Améliorer l’efficacité des dépenses européennes, simplifier les règles de mise en oeuvre des politiques communes, donner davantage de flexibilité au budget de l’Union, tout cela va dans le bon sens. Il est cependant nécessaire de respecter les équilibres financiers décidés lors de l’établissement du cadre financier pluriannuel – c’est le deuxième point que j’évoquais.

Dans le contexte économique actuel, notre objectif est de respecter les plafonds globaux du cadre financier pluriannuel, qui ne doivent être ni dépassés ni contournés. Les grandes politiques de l’Union telles que la politique agricole commune ne doivent pas non plus être fragilisées.

Monsieur le président, mesdames et messieurs les députés, contribuer au budget européen, c’est se donner les moyens de notre ambition européenne, dans les grands domaines d’avenir comme face aux urgences et aux crises. C’est refuser aussi la logique du repli. C’est mettre des capacités en face des priorités que nous souhaitons pour l’Europe.

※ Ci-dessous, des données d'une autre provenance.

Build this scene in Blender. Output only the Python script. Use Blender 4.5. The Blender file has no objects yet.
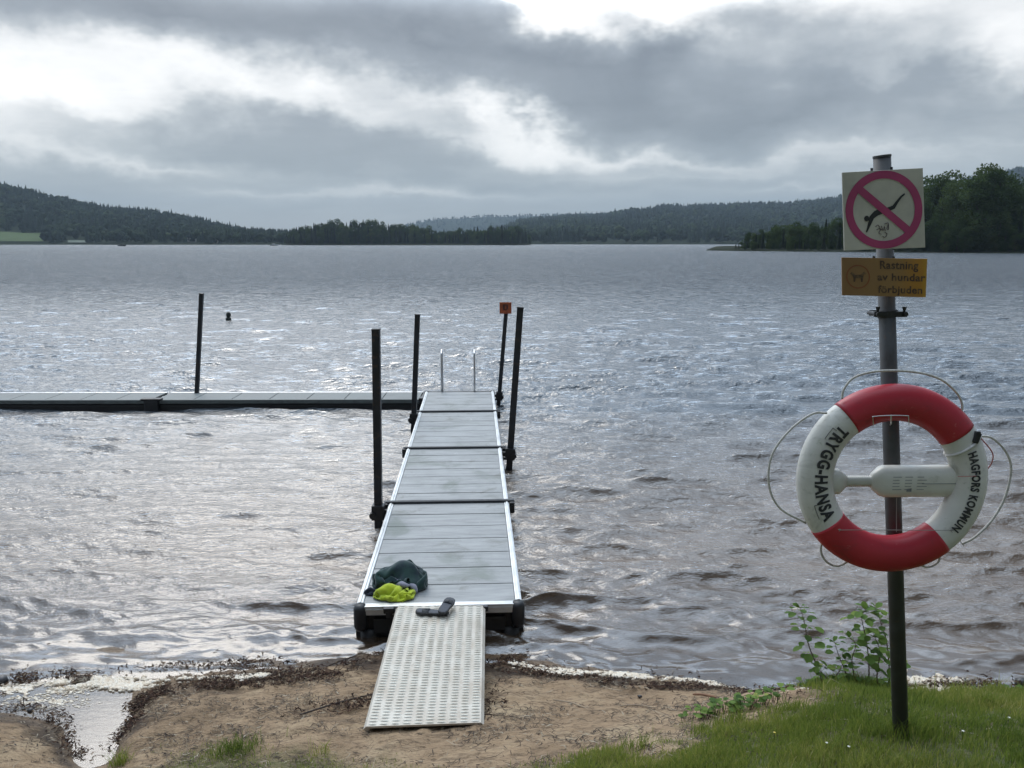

En examinant le prélèvement sur recettes au profit de l’Union européenne, l’Assemblée nationale est appelée à se prononcer sur les forces et les choix de l’Europe, et sur la contribution et la place de la France auprès de ses partenaires dans la relance européenne. C’est pourquoi le Gouvernement appelle la représentation nationale à donner son approbation au prélèvement sur recettes au profit de l’Union européenne pour 2017.